Data extract
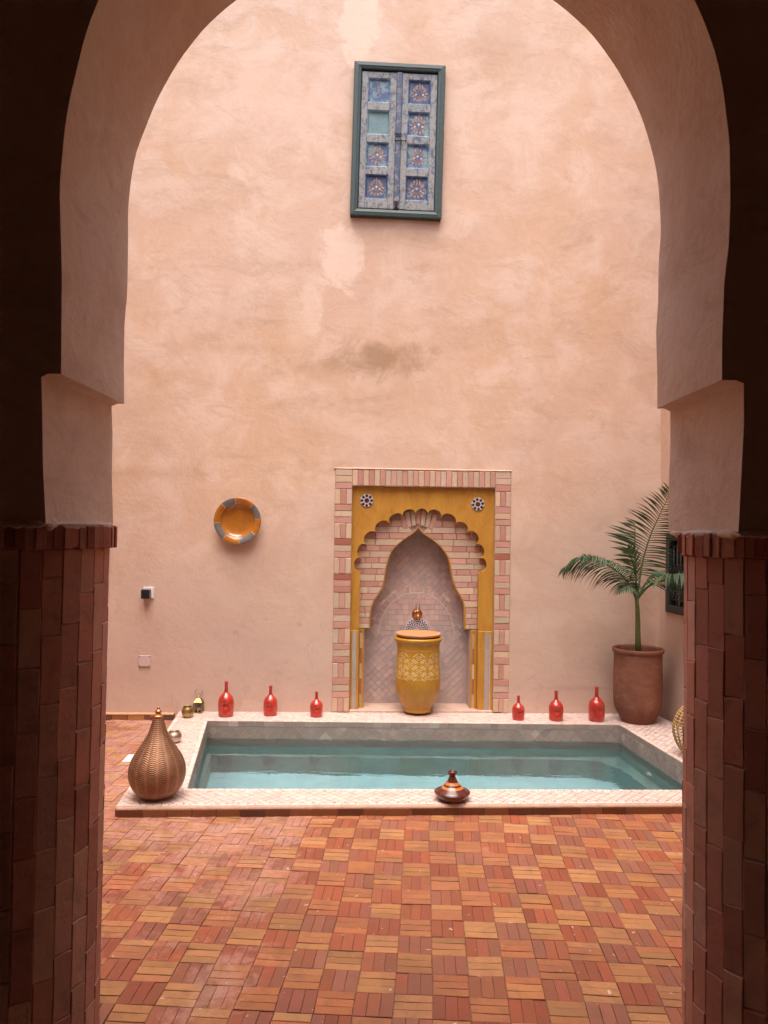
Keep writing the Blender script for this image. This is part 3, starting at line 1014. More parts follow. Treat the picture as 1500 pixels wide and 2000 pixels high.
# mortar bed of the surround
sb = MB()
sb.box(-0.412, -0.268, -0.004, 0.04, SZ0, 2.084); sb.box(0.934, 1.066, -0.004, 0.04, SZ0, 2.084); sb.box(-0.268, 0.934, -0.004, 0.04, 1.942, 2.084)
sb.build('surround_bed', M['niche_mortar'], niche)
blocks = [(1.787, 1.918), (1.500, 1.631), (1.208, 1.342), (0.921, 1.055), (0.629, 0.757), (0.343, 0.471), (0.066, 0.183)]
for (u0, u1, fl) in ((-0.412, -0.268, 0), (0.934, 1.066, 1)):
    dzs = -0.003 if fl else 0
    top = 2.082
    prev = top
    cc = 0
    for (z0, z1) in blocks:
        z0 = max(SZ0, z0 + dzs); z1 += dzs
        nh = 3
        for q in range(nh):
            za = z1 + (prev - z1) * q / nh; zb = z1 + (prev - z1) * (q + 1) / nh
            col = random.choice(CREAM) if q == 1 else random.choice(PINK)
            if prev == top and q == 2:
                col = random.choice(CREAM)
            if random.random() < 0.1:
                col = (0.33, 0.12, 0.08) if q != 1 else random.choice(PINK)
            nbrick(rectj(u0, u1, za, zb), -0.02, 0.010, col)
        for q in range(3):
            ua = u0 + (u1 - u0) * q / 3; ub = u0 + (u1 - u0) * (q + 1) / 3
            nbrick(rectj(ua, ub, z0, z1), -0.02, 0.010, random.choice(PINK) if q == 1 else random.choice(CREAM))
        prev = z0
nsold = 26
for q in range(nsold):
    ua = -0.268 + 1.202 * q / nsold; ub = -0.268 + 1.202 * (q + 1) / nsold
    nbrick(rectj(ua, ub, 1.944, 2.080 + jit(0.003)), -0.02, 0.010 + jit(0.002), random.choice(CREAM) if q % 2 == 0 else random.choice(PINK))
# raised plaster line above the frame
rl = MB(); rl.tube([(-0.42 + 1.49 * s / 30, -0.006, 2.088 + 0.002 * noise.noise(Vector((s * 0.9, 0, 0)))) for s in range(31)], 0.007, 6)
rl.build('plaster_bead', M['back_plaster'], niche, smooth=True)

def ring_poly_slab(outer, inner_path, y0, y1, name, mat, bev=0.006):
    """vertical slab from y0 (front) to y1 (back); outer polygon minus an opening that is open at the bottom.
    outer given as left-bottom, left-top, right-top, right-bottom; inner_path runs left-bottom -> right-bottom"""
    (lb, lt, rt, rb) = outer
    bm = bmesh.new()
    front = [lb, lt, rt, rb] + list(reversed(inner_path))
    vs = [bm.verts.new((u, y0, z)) for u, z in front]
    f = bm.faces.new(vs)
    r = bmesh.ops.extrude_face_region(bm, geom=[f])
    nv = [g for g in r['geom'] if isinstance(g, bmesh.types.BMVert)]
    for v in nv:
        v.co.y = y1
    bmesh.ops.triangulate(bm, faces=[g for g in bm.faces if len(g.verts) > 4])
    bmesh.ops.recalc_face_normals(bm, faces=bm.faces)
    me = bpy.data.meshes.new(name)
    bm.to_mesh(me); bm.free()
    me.materials.append(mat)
    o = bpy.data.objects.new(name, me); COL.objects.link(o); o.parent = niche
    if bev:
        bevel(o, bev, 2, 40)
        autosmooth(o, 40)
    return o
cusps = [(-0.196, 1.236), (-0.181, 1.344), (-0.139, 1.454), (-0.057, 1.55), (0.056, 1.626), (0.163, 1.688), (0.27, 1.714), (0.369, 1.713), (0.481, 1.684), (0.602, 1.629), (0.699, 1.566), (0.777, 1.466), (0.812, 1.353), (0.825, 1.243)]
cen0 = Vector((0.32, 1.30))
scal = [(-0.193, 0.745), (-0.193, 1.222), (-0.196, 1.228)]
for i in range(len(cusps) - 1):
    p, q = Vector(cusps[i]), Vector(cusps[i + 1])
    mid = (p + q) / 2; half = (q - p) / 2
    nr = Vector((-half.y, half.x)).normalized()
    if nr.dot(mid - cen0) < 0:
        nr = -nr
    if scal[-1] != tuple(p):
        scal.append(tuple(p))
    hl = half.length
    for s in range(1, 12):
        t = math.pi * s / 12
        # a horseshoe-like lobe, slightly wider than its mouth
        x = -math.cos(t) * hl * (1 + 0.16 * math.sin(t)); y = math.sin(t) * hl * 1.0
        scal.append(tuple(mid + half.normalized() * x + nr * y))
scal += [cusps[-1], (0.825, 1.228), (0.806, 1.222), (0.806, 0.745)]
slab = ring_poly_slab([(-0.270, 0.745), (-0.270, 1.944), (0.936, 1.944), (0.936, 0.745)], scal, 0.030, 0.076, 'scalloped_arch', M['ochre'], 0.004)
# lower pilasters: ochre posts with a strip of grey tile
def lower(u0, u1, g0, g1, side):
    mb = MB(); mb.box(u0, u1, 0.024, 0.30, SZ0, 0.742)
    bevel(mb.build('pilaster', M['ochre'], niche), 0.008, 2)
    z = SZ0 + 0.004
    while z < 0.70:
        z1 = min(z + 0.125 * random.uniform(0.9, 1.1), 0.725)
        if 0.725 - z1 < 0.03: z1 = 0.725
        nbrick(rectj(g0, g1, z, z1, 0.001), -0.03, -0.021, (0.36, 0.30, 0.26), 0.001, 'tile', 'back_tile')
        z = z1
lower(-0.270, -0.193, -0.250, -0.213, 0)
lower(0.806, 0.936, 0.862, 0.902, 1)
ln = MB(); ln.box(0.905, 0.911, 0.0195, 0.024, SZ0, 0.715)
ln.build('pale_joint', plain('pale_joint', (0.62, 0.50, 0.42), 0.8), niche)
# inner jambs with a painted brick stripe
for (u0, u1, s0, s1) in ((-0.193, -0.150, -0.186, -0.166), (0.752, 0.806, 0.766, 0.786)):
    mb = MB(); mb.box(u0, u1, 0.075, 0.30, SZ0, 0.742)
    bevel(mb.build('jamb', M['ochre'], niche), 0.005, 2)
    z = SZ0 + 0.004; q = 0
    while z < 0.72:
        z1 = min(z + 0.128, 0.738)
        nbrick(rectj(s0, s1, z, z1, 0.001), -0.08, -0.072, random.choice([(0.45, 0.32, 0.20), (0.5, 0.36, 0.24)]) if q % 2 == 0 else (0.33, 0.13, 0.07), 0.001)
        z = z1; q += 1
# brick layer with ogee opening
OG = [(-0.106, 0.745), (-0.105, 0.838), (-0.087, 0.949), (-0.049, 1.015), (-0.011, 1.076), (0.01, 1.131), (0.02, 1.214), (0.034, 1.291), (0.067, 1.391), (0.122, 1.458), (0.193, 1.514), (0.264, 1.565), (0.284, 1.592), (0.295, 1.622),
      (0.306, 1.592), (0.328, 1.564), (0.411, 1.509), (0.488, 1.446), (0.543, 1.375), (0.571, 1.298), (0.585, 1.221), (0.6, 1.138), (0.632, 1.072), (0.671, 1.011), (0.698, 0.945), (0.707, 0.846), (0.708, 0.745)]
def smooth_path(P, n=3):
    out = []
    for i in range(len(P) - 1):
        p0 = Vector(P[max(0, i - 1)]); p1 = Vector(P[i]); p2 = Vector(P[i + 1]); p3 = Vector(P[min(len(P) - 1, i + 2)])
        for s in range(n):
            t = s / n
            out.append(tuple(0.5 * ((2 * p1) + (p2 - p0) * t + (2 * p0 - 5 * p1 + 4 * p2 - p3) * t * t + (3 * p1 - p0 - 3 * p2 + p3) * t ** 3)))
    return out + [P[-1]]
half_l = smooth_path(OG[:14]); half_r = smooth_path(OG[13:])
OGS = half_l[:-1] + half_r
ring_poly_slab([(-0.270, 0.745), (-0.270, 1.944), (0.936, 1.944), (0.936, 0.745)], OGS, 0.094, 0.15, 'ogee_backing', M['niche_mortar'], 0)
# ochre lining of the ogee reveal
lin = MB()
m = len(OGS)
ln_in = []
for i in range(m):
    p = Vector(OGS[max(0, i - 1)]); q = Vector(OGS[min(m - 1, i + 1)]); t = (q - p).normalized()
    ln_in.append(Vector((t.y, -t.x)))     # towards the opening
ia = []
for i, (u, z) in enumerate(OGS):
    nn = ln_in[i]
    wv = 0.0015 * noise.noise(Vector((i * 0.6, 0, 0)))
    ia.append(lin.add([(u - nn.x * 0.003, 0.083, z - nn.y * 0.003), (u + nn.x * (0.005 + wv), 0.080, z + nn.y * (0.005 + wv)), (u + nn.x * 0.006, 0.152, z + nn.y * 0.006)]))
for i in range(m - 1):
    lin.face((ia[i], ia[i] + 1, ia[i + 1] + 1, ia[i + 1])); lin.face((ia[i] + 1, ia[i] + 2, ia[i + 1] + 2, ia[i + 1] + 1))
lin.build('ogee_lining', M['ochre'], niche, smooth=True)
def og_x(z, side):
    pts = half_l if side < 0 else half_r
    for p, q in zip(pts, pts[1:]):
        if (p[1] - z) * (q[1] - z) <= 0 and abs(p[1] - q[1]) > 1e-6:
            return p[0] + (q[0] - p[0]) * (z - p[1]) / (q[1] - p[1])
    return None
zs = [0.748, 0.789, 0.838, 0.882, 0.932, 0.987, 1.042, 1.097, 1.146, 1.203, 1.251, 1.298, 1.347, 1.400, 1.449, 1.504, 1.556, 1.609, 1.665]
for k in range(len(zs) - 1):
    za, zb = zs[k], zs[k + 1]
    creamrow = k % 2 == 0
    for side in (-1, 1):
        if zb < 1.60:
            xa, xb = og_x(za, side), og_x(zb, side)
        else:
            xa = xb = 0.295 + side * 0.075
            if za < 1.565: xa = og_x(za, side)
        far = -0.262 if side < 0 else 0.928
        g = 0.002
        # cut the row into bricks from the outside inwards
        L0 = abs(xa - far)
        lens = []
        w = 0.20 if creamrow else 0.118
        x = far
        first = random.uniform(0.5, 1.0) * w
        cuts = [far]
        while True:
            stepw = first if len(cuts) == 1 else w
            nx = cuts[-1] + (stepw if side < 0 else -stepw)
            if (side < 0 and nx > min(xa, xb) - 0.035) or (side > 0 and nx < max(xa, xb) + 0.035):
                break
            cuts.append(nx)
        for q in range(len(cuts)):
            c0 = cuts[q]
            if q < len(cuts) - 1:
                poly = [(c0, za + g), (cuts[q + 1], za + g), (cuts[q + 1], zb - g), (c0, zb - g)]
                poly = [(p[0] + (g if abs(p[0] - min(c0, cuts[q + 1])) < 1e-6 else -g), p[1]) for p in poly]
            else:
                s_ = -side * g
                poly = [(c0 + s_, za + g), (xa + side * 0.004, za + g), (xb + side * 0.004, zb - g), (c0 + s_, zb - g)]
            if area(poly) < 2e-4:
                continue
            nbrick(poly, -0.10, -0.083, random.choice(CREAM) if creamrow else random.choice(PINK), 0.002)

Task
Pictures are excluded; extract exactly the lines from the start of the data through the line that holds "rl.build('plaster_bead', M['back_plaster'], niche, smooth=True)", both ends included.

Written response
Keep writing the Blender script for this image. This is part 3, starting at line 1014. More parts follow. Treat the picture as 1500 pixels wide and 2000 pixels high.
# mortar bed of the surround
sb = MB()
sb.box(-0.412, -0.268, -0.004, 0.04, SZ0, 2.084); sb.box(0.934, 1.066, -0.004, 0.04, SZ0, 2.084); sb.box(-0.268, 0.934, -0.004, 0.04, 1.942, 2.084)
sb.build('surround_bed', M['niche_mortar'], niche)
blocks = [(1.787, 1.918), (1.500, 1.631), (1.208, 1.342), (0.921, 1.055), (0.629, 0.757), (0.343, 0.471), (0.066, 0.183)]
for (u0, u1, fl) in ((-0.412, -0.268, 0), (0.934, 1.066, 1)):
    dzs = -0.003 if fl else 0
    top = 2.082
    prev = top
    cc = 0
    for (z0, z1) in blocks:
        z0 = max(SZ0, z0 + dzs); z1 += dzs
        nh = 3
        for q in range(nh):
            za = z1 + (prev - z1) * q / nh; zb = z1 + (prev - z1) * (q + 1) / nh
            col = random.choice(CREAM) if q == 1 else random.choice(PINK)
            if prev == top and q == 2:
                col = random.choice(CREAM)
            if random.random() < 0.1:
                col = (0.33, 0.12, 0.08) if q != 1 else random.choice(PINK)
            nbrick(rectj(u0, u1, za, zb), -0.02, 0.010, col)
        for q in range(3):
            ua = u0 + (u1 - u0) * q / 3; ub = u0 + (u1 - u0) * (q + 1) / 3
            nbrick(rectj(ua, ub, z0, z1), -0.02, 0.010, random.choice(PINK) if q == 1 else random.choice(CREAM))
        prev = z0
nsold = 26
for q in range(nsold):
    ua = -0.268 + 1.202 * q / nsold; ub = -0.268 + 1.202 * (q + 1) / nsold
    nbrick(rectj(ua, ub, 1.944, 2.080 + jit(0.003)), -0.02, 0.010 + jit(0.002), random.choice(CREAM) if q % 2 == 0 else random.choice(PINK))
# raised plaster line above the frame
rl = MB(); rl.tube([(-0.42 + 1.49 * s / 30, -0.006, 2.088 + 0.002 * noise.noise(Vector((s * 0.9, 0, 0)))) for s in range(31)], 0.007, 6)
rl.build('plaster_bead', M['back_plaster'], niche, smooth=True)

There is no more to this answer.